= Dataset excerpt =

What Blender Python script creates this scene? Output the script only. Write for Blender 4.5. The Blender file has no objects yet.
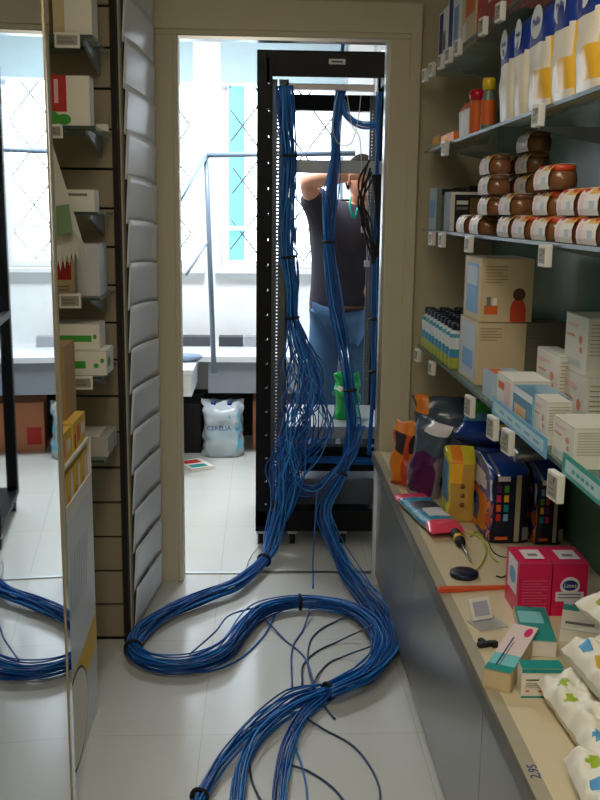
import bpy, math, random
from mathutils import Matrix, Vector, noise
random.seed(7)
SC = bpy.context.scene
COL = SC.collection
# ------------------------------------------------------------------ camera
F = 960.0; H = 1.42
RM = Matrix(((0.9991725690978126, -0.004482317900273269, -0.04042382946626731),
             (-0.03882357526753396, 0.19108139790128614, -0.9808061120219105),
             (0.012120526635550799, 0.9815639603216549, 0.19074927164145522)))
CAM = Vector((0, 0, H))
cd = bpy.data.cameras.new('camera'); cam = bpy.data.objects.new('camera', cd); COL.objects.link(cam)
cd.sensor_fit = 'VERTICAL'; cd.sensor_height = 24; cd.lens = F / 800 * 24
cd.clip_start = .02; cd.clip_end = 200
cam.matrix_world = Matrix.Translation(CAM) @ RM.to_4x4()
SC.camera = cam
# ------------------------------------------------------------------ world, lamps, exposure
W = bpy.data.worlds.new('overcast_sky'); SC.world = W; W.use_nodes = True
bg = W.node_tree.nodes['Background']
bg.inputs[0].default_value = (.80, .90, 1.0, 1); bg.inputs[1].default_value = 8.5
def area(name, loc, rot, sx, sy, power, col, portal=False):
    l = bpy.data.lights.new(name, 'AREA'); l.shape = 'RECTANGLE'; l.size = sx; l.size_y = sy
    l.energy = power; l.color = col
    if portal: l.cycles.is_portal = True
    o = bpy.data.objects.new(name, l); COL.objects.link(o); o.location = loc; o.rotation_euler = rot
    return o
area('ceiling_lamp_light', (-.15, 0.9, 2.56), (0, 0, 0), .5, 1.1, 14, (1.0, .91, .77))
area('ceiling_lamp_light', (-.15, -1.2, 2.56), (0, 0, 0), .5, 1.1, 26, (1.0, .94, .84))
area('window_portal', (.0, 6.10, 1.75), (math.radians(-90), 0, 0), 2.9, 1.5, 1, (1, 1, 1), True)
area('back_room_fill_light', (-.3, 4.9, 2.66), (0, 0, 0), .9, .5, 70, (.92, .96, 1.0))  # added fill that brightens the daylit back room, no known fixture
SC.view_settings.view_transform = 'Standard'; SC.view_settings.look = 'None'
SC.view_settings.exposure = 0.0; SC.view_settings.gamma = 1.0; SC.view_settings.use_curve_mapping = False
SC.cycles.use_denoising = True
SC.cycles.max_bounces = 10
SC.cycles.sample_clamp_indirect = 6

# ------------------------------------------------------------------ where things stand (camera survey of the room)
def ray(px, py): return RM @ Vector((px - 300, 400 - py, -F))
def aY(px, py, Y): d = ray(px, py); return CAM + d * (Y / d.y)
def aX(px, py, X): d = ray(px, py); return CAM + d * (X / d.x)
def aZ(px, py, Z): d = ray(px, py); return CAM + d * ((Z - H) / d.z)
RT = RM.transposed()
def pr(x, y, z):
    c = RT @ (Vector((x, y, z)) - CAM); return 300 + F * c.x / -c.z, 400 - F * c.y / -c.z
def ys(px, X, Z):
    a, b = .7, 8.0
    for _ in range(40):
        m = (a + b) / 2; q = pr(X, m, Z)[0]
        if (q > px) == (X > 0): a = m
        else: b = m
    return m

# ------------------------------------------------------------------ materials
def lin(c): c /= 255; return c / 12.92 if c <= .04045 else ((c + .055) / 1.055) ** 2.4
def S(r, g, b): return (lin(r), lin(g), lin(b), 1)
MATS = {}
def M(name, rgb, rough=.5, metal=0, var=.06, scale=14, trans=0, alpha=1, ior=1.45, bump=0, spec=.5, emit=0, coat=0):
    if name in MATS: return MATS[name]
    m = bpy.data.materials.new(name); m.use_nodes = True; nt = m.node_tree; b = nt.nodes['Principled BSDF']
    c = S(*rgb)
    tc = nt.nodes.new('ShaderNodeTexCoord'); nz = nt.nodes.new('ShaderNodeTexNoise')
    nz.inputs['Scale'].default_value = scale; nz.inputs['Detail'].default_value = 3
    nt.links.new(tc.outputs['Object'], nz.inputs['Vector'])
    mx = nt.nodes.new('ShaderNodeMix'); mx.data_type = 'RGBA'
    mx.inputs['A'].default_value = tuple(v * (1 - var) for v in c[:3]) + (1,)
    mx.inputs['B'].default_value = tuple(min(1, v * (1 + var)) for v in c[:3]) + (1,)
    nt.links.new(nz.outputs[0], mx.inputs['Factor']); nt.links.new(mx.outputs['Result'], b.inputs['Base Color'])
    b.inputs['Roughness'].default_value = rough; b.inputs['Metallic'].default_value = metal
    b.inputs['IOR'].default_value = ior; b.inputs['Transmission Weight'].default_value = trans
    b.inputs['Specular IOR Level'].default_value = spec; b.inputs['Alpha'].default_value = alpha
    b.inputs['Coat Weight'].default_value = coat
    if bump:
        bp = nt.nodes.new('ShaderNodeBump'); bp.inputs['Strength'].default_value = bump; bp.inputs['Distance'].default_value = .004
        nt.links.new(nz.outputs[0], bp.inputs['Height']); nt.links.new(bp.outputs[0], b.inputs['Normal'])
    if emit:
        b.inputs['Emission Color'].default_value = c; b.inputs['Emission Strength'].default_value = emit
    MATS[name] = m; return m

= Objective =
Emit the lines of the material exactly, from its first line to the line containing "SC.cycles.sample_clamp_indirect = 6", inclusive; leave every picture out.

= Right answer =
What Blender Python script creates this scene? Output the script only. Write for Blender 4.5. The Blender file has no objects yet.
import bpy, math, random
from mathutils import Matrix, Vector, noise
random.seed(7)
SC = bpy.context.scene
COL = SC.collection
# ------------------------------------------------------------------ camera
F = 960.0; H = 1.42
RM = Matrix(((0.9991725690978126, -0.004482317900273269, -0.04042382946626731),
             (-0.03882357526753396, 0.19108139790128614, -0.9808061120219105),
             (0.012120526635550799, 0.9815639603216549, 0.19074927164145522)))
CAM = Vector((0, 0, H))
cd = bpy.data.cameras.new('camera'); cam = bpy.data.objects.new('camera', cd); COL.objects.link(cam)
cd.sensor_fit = 'VERTICAL'; cd.sensor_height = 24; cd.lens = F / 800 * 24
cd.clip_start = .02; cd.clip_end = 200
cam.matrix_world = Matrix.Translation(CAM) @ RM.to_4x4()
SC.camera = cam
# ------------------------------------------------------------------ world, lamps, exposure
W = bpy.data.worlds.new('overcast_sky'); SC.world = W; W.use_nodes = True
bg = W.node_tree.nodes['Background']
bg.inputs[0].default_value = (.80, .90, 1.0, 1); bg.inputs[1].default_value = 8.5
def area(name, loc, rot, sx, sy, power, col, portal=False):
    l = bpy.data.lights.new(name, 'AREA'); l.shape = 'RECTANGLE'; l.size = sx; l.size_y = sy
    l.energy = power; l.color = col
    if portal: l.cycles.is_portal = True
    o = bpy.data.objects.new(name, l); COL.objects.link(o); o.location = loc; o.rotation_euler = rot
    return o
area('ceiling_lamp_light', (-.15, 0.9, 2.56), (0, 0, 0), .5, 1.1, 14, (1.0, .91, .77))
area('ceiling_lamp_light', (-.15, -1.2, 2.56), (0, 0, 0), .5, 1.1, 26, (1.0, .94, .84))
area('window_portal', (.0, 6.10, 1.75), (math.radians(-90), 0, 0), 2.9, 1.5, 1, (1, 1, 1), True)
area('back_room_fill_light', (-.3, 4.9, 2.66), (0, 0, 0), .9, .5, 70, (.92, .96, 1.0))  # added fill that brightens the daylit back room, no known fixture
SC.view_settings.view_transform = 'Standard'; SC.view_settings.look = 'None'
SC.view_settings.exposure = 0.0; SC.view_settings.gamma = 1.0; SC.view_settings.use_curve_mapping = False
SC.cycles.use_denoising = True
SC.cycles.max_bounces = 10
SC.cycles.sample_clamp_indirect = 6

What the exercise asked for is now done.